▶ Short task: Extract the listing in its entirety, keeping each line identical to the original.

===============

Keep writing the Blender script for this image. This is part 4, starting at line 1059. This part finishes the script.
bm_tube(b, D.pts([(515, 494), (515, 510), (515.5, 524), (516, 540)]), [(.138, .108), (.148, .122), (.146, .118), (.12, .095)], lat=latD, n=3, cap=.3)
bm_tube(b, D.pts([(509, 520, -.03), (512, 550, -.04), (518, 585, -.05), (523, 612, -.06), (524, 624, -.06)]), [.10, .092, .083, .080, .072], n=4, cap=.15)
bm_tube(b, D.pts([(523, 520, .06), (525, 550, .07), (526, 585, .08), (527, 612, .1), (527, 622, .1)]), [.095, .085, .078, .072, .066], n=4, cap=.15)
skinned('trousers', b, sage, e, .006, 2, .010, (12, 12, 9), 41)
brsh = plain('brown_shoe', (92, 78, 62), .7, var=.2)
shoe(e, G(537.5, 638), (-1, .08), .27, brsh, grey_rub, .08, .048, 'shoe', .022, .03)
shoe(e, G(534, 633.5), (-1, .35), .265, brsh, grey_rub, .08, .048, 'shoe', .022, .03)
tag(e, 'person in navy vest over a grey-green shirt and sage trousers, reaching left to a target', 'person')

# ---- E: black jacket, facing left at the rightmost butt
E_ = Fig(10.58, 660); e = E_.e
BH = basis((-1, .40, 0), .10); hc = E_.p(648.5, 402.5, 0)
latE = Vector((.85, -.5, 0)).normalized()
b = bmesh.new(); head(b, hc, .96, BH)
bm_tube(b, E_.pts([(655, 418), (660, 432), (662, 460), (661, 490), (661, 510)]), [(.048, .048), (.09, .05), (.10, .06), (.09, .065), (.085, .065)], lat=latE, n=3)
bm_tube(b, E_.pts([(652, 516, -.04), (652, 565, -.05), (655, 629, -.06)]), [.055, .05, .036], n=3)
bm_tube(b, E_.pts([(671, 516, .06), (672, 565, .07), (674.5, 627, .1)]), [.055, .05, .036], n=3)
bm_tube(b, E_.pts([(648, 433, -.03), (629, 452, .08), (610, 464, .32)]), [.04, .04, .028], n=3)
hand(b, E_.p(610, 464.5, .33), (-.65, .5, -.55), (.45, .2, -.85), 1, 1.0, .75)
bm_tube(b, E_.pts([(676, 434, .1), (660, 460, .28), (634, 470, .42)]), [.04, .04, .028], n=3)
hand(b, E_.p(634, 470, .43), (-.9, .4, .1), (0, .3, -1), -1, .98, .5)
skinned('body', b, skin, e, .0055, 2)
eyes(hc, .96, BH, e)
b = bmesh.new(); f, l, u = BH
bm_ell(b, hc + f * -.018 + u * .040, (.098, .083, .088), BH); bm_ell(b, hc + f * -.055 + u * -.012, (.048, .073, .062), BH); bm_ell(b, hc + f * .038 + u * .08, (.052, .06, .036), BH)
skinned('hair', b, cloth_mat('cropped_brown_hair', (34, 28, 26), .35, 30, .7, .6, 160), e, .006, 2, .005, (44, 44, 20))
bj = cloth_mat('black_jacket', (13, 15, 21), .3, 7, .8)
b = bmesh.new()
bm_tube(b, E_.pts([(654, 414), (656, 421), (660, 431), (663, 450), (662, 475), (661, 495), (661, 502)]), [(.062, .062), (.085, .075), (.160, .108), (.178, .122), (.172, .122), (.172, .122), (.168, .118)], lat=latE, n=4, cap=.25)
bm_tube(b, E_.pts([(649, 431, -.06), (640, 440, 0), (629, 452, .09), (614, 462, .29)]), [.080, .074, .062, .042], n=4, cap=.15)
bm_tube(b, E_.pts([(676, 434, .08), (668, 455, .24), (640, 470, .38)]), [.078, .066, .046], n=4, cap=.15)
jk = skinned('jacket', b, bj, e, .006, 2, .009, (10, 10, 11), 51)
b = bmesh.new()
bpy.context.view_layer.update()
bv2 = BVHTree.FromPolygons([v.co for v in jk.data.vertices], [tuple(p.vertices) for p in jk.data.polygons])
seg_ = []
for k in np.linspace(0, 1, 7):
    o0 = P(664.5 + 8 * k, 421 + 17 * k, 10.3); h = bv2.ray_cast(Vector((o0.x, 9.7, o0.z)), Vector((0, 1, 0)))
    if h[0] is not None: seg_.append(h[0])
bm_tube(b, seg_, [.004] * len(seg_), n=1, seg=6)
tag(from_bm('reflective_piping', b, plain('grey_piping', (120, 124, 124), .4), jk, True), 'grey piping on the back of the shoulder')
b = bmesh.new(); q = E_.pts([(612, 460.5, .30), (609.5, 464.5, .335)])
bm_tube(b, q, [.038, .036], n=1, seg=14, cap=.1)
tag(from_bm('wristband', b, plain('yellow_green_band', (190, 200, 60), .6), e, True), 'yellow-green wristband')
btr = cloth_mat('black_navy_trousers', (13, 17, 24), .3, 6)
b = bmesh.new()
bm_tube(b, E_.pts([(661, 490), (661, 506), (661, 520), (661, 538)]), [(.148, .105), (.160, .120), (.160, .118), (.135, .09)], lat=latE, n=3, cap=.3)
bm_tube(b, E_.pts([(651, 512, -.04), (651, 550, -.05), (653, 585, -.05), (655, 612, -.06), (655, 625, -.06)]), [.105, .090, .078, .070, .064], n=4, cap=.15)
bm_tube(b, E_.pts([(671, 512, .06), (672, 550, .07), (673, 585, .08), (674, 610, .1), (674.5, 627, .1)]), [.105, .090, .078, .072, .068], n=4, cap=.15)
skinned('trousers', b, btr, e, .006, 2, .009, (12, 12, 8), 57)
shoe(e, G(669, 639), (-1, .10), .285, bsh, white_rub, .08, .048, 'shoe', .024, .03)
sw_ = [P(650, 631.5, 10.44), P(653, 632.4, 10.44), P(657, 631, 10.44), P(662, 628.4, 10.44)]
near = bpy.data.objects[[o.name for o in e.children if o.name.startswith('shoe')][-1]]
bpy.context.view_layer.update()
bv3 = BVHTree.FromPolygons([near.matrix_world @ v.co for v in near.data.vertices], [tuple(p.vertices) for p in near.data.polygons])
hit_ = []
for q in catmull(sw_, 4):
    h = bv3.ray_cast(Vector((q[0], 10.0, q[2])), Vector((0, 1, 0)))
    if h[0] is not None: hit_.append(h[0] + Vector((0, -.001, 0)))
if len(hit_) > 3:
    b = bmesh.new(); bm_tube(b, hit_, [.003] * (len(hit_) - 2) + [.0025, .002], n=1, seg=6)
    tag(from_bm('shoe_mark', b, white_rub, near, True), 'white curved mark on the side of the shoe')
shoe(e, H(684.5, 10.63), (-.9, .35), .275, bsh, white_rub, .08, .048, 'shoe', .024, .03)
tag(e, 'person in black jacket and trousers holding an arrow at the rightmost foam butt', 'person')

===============

▶ Answer to the task:
Keep writing the Blender script for this image. This is part 4, starting at line 1059. This part finishes the script.
bm_tube(b, D.pts([(515, 494), (515, 510), (515.5, 524), (516, 540)]), [(.138, .108), (.148, .122), (.146, .118), (.12, .095)], lat=latD, n=3, cap=.3)
bm_tube(b, D.pts([(509, 520, -.03), (512, 550, -.04), (518, 585, -.05), (523, 612, -.06), (524, 624, -.06)]), [.10, .092, .083, .080, .072], n=4, cap=.15)
bm_tube(b, D.pts([(523, 520, .06), (525, 550, .07), (526, 585, .08), (527, 612, .1), (527, 622, .1)]), [.095, .085, .078, .072, .066], n=4, cap=.15)
skinned('trousers', b, sage, e, .006, 2, .010, (12, 12, 9), 41)
brsh = plain('brown_shoe', (92, 78, 62), .7, var=.2)
shoe(e, G(537.5, 638), (-1, .08), .27, brsh, grey_rub, .08, .048, 'shoe', .022, .03)
shoe(e, G(534, 633.5), (-1, .35), .265, brsh, grey_rub, .08, .048, 'shoe', .022, .03)
tag(e, 'person in navy vest over a grey-green shirt and sage trousers, reaching left to a target', 'person')

# ---- E: black jacket, facing left at the rightmost butt
E_ = Fig(10.58, 660); e = E_.e
BH = basis((-1, .40, 0), .10); hc = E_.p(648.5, 402.5, 0)
latE = Vector((.85, -.5, 0)).normalized()
b = bmesh.new(); head(b, hc, .96, BH)
bm_tube(b, E_.pts([(655, 418), (660, 432), (662, 460), (661, 490), (661, 510)]), [(.048, .048), (.09, .05), (.10, .06), (.09, .065), (.085, .065)], lat=latE, n=3)
bm_tube(b, E_.pts([(652, 516, -.04), (652, 565, -.05), (655, 629, -.06)]), [.055, .05, .036], n=3)
bm_tube(b, E_.pts([(671, 516, .06), (672, 565, .07), (674.5, 627, .1)]), [.055, .05, .036], n=3)
bm_tube(b, E_.pts([(648, 433, -.03), (629, 452, .08), (610, 464, .32)]), [.04, .04, .028], n=3)
hand(b, E_.p(610, 464.5, .33), (-.65, .5, -.55), (.45, .2, -.85), 1, 1.0, .75)
bm_tube(b, E_.pts([(676, 434, .1), (660, 460, .28), (634, 470, .42)]), [.04, .04, .028], n=3)
hand(b, E_.p(634, 470, .43), (-.9, .4, .1), (0, .3, -1), -1, .98, .5)
skinned('body', b, skin, e, .0055, 2)
eyes(hc, .96, BH, e)
b = bmesh.new(); f, l, u = BH
bm_ell(b, hc + f * -.018 + u * .040, (.098, .083, .088), BH); bm_ell(b, hc + f * -.055 + u * -.012, (.048, .073, .062), BH); bm_ell(b, hc + f * .038 + u * .08, (.052, .06, .036), BH)
skinned('hair', b, cloth_mat('cropped_brown_hair', (34, 28, 26), .35, 30, .7, .6, 160), e, .006, 2, .005, (44, 44, 20))
bj = cloth_mat('black_jacket', (13, 15, 21), .3, 7, .8)
b = bmesh.new()
bm_tube(b, E_.pts([(654, 414), (656, 421), (660, 431), (663, 450), (662, 475), (661, 495), (661, 502)]), [(.062, .062), (.085, .075), (.160, .108), (.178, .122), (.172, .122), (.172, .122), (.168, .118)], lat=latE, n=4, cap=.25)
bm_tube(b, E_.pts([(649, 431, -.06), (640, 440, 0), (629, 452, .09), (614, 462, .29)]), [.080, .074, .062, .042], n=4, cap=.15)
bm_tube(b, E_.pts([(676, 434, .08), (668, 455, .24), (640, 470, .38)]), [.078, .066, .046], n=4, cap=.15)
jk = skinned('jacket', b, bj, e, .006, 2, .009, (10, 10, 11), 51)
b = bmesh.new()
bpy.context.view_layer.update()
bv2 = BVHTree.FromPolygons([v.co for v in jk.data.vertices], [tuple(p.vertices) for p in jk.data.polygons])
seg_ = []
for k in np.linspace(0, 1, 7):
    o0 = P(664.5 + 8 * k, 421 + 17 * k, 10.3); h = bv2.ray_cast(Vector((o0.x, 9.7, o0.z)), Vector((0, 1, 0)))
    if h[0] is not None: seg_.append(h[0])
bm_tube(b, seg_, [.004] * len(seg_), n=1, seg=6)
tag(from_bm('reflective_piping', b, plain('grey_piping', (120, 124, 124), .4), jk, True), 'grey piping on the back of the shoulder')
b = bmesh.new(); q = E_.pts([(612, 460.5, .30), (609.5, 464.5, .335)])
bm_tube(b, q, [.038, .036], n=1, seg=14, cap=.1)
tag(from_bm('wristband', b, plain('yellow_green_band', (190, 200, 60), .6), e, True), 'yellow-green wristband')
btr = cloth_mat('black_navy_trousers', (13, 17, 24), .3, 6)
b = bmesh.new()
bm_tube(b, E_.pts([(661, 490), (661, 506), (661, 520), (661, 538)]), [(.148, .105), (.160, .120), (.160, .118), (.135, .09)], lat=latE, n=3, cap=.3)
bm_tube(b, E_.pts([(651, 512, -.04), (651, 550, -.05), (653, 585, -.05), (655, 612, -.06), (655, 625, -.06)]), [.105, .090, .078, .070, .064], n=4, cap=.15)
bm_tube(b, E_.pts([(671, 512, .06), (672, 550, .07), (673, 585, .08), (674, 610, .1), (674.5, 627, .1)]), [.105, .090, .078, .072, .068], n=4, cap=.15)
skinned('trousers', b, btr, e, .006, 2, .009, (12, 12, 8), 57)
shoe(e, G(669, 639), (-1, .10), .285, bsh, white_rub, .08, .048, 'shoe', .024, .03)
sw_ = [P(650, 631.5, 10.44), P(653, 632.4, 10.44), P(657, 631, 10.44), P(662, 628.4, 10.44)]
near = bpy.data.objects[[o.name for o in e.children if o.name.startswith('shoe')][-1]]
bpy.context.view_layer.update()
bv3 = BVHTree.FromPolygons([near.matrix_world @ v.co for v in near.data.vertices], [tuple(p.vertices) for p in near.data.polygons])
hit_ = []
for q in catmull(sw_, 4):
    h = bv3.ray_cast(Vector((q[0], 10.0, q[2])), Vector((0, 1, 0)))
    if h[0] is not None: hit_.append(h[0] + Vector((0, -.001, 0)))
if len(hit_) > 3:
    b = bmesh.new(); bm_tube(b, hit_, [.003] * (len(hit_) - 2) + [.0025, .002], n=1, seg=6)
    tag(from_bm('shoe_mark', b, white_rub, near, True), 'white curved mark on the side of the shoe')
shoe(e, H(684.5, 10.63), (-.9, .35), .275, bsh, white_rub, .08, .048, 'shoe', .024, .03)
tag(e, 'person in black jacket and trousers holding an arrow at the rightmost foam butt', 'person')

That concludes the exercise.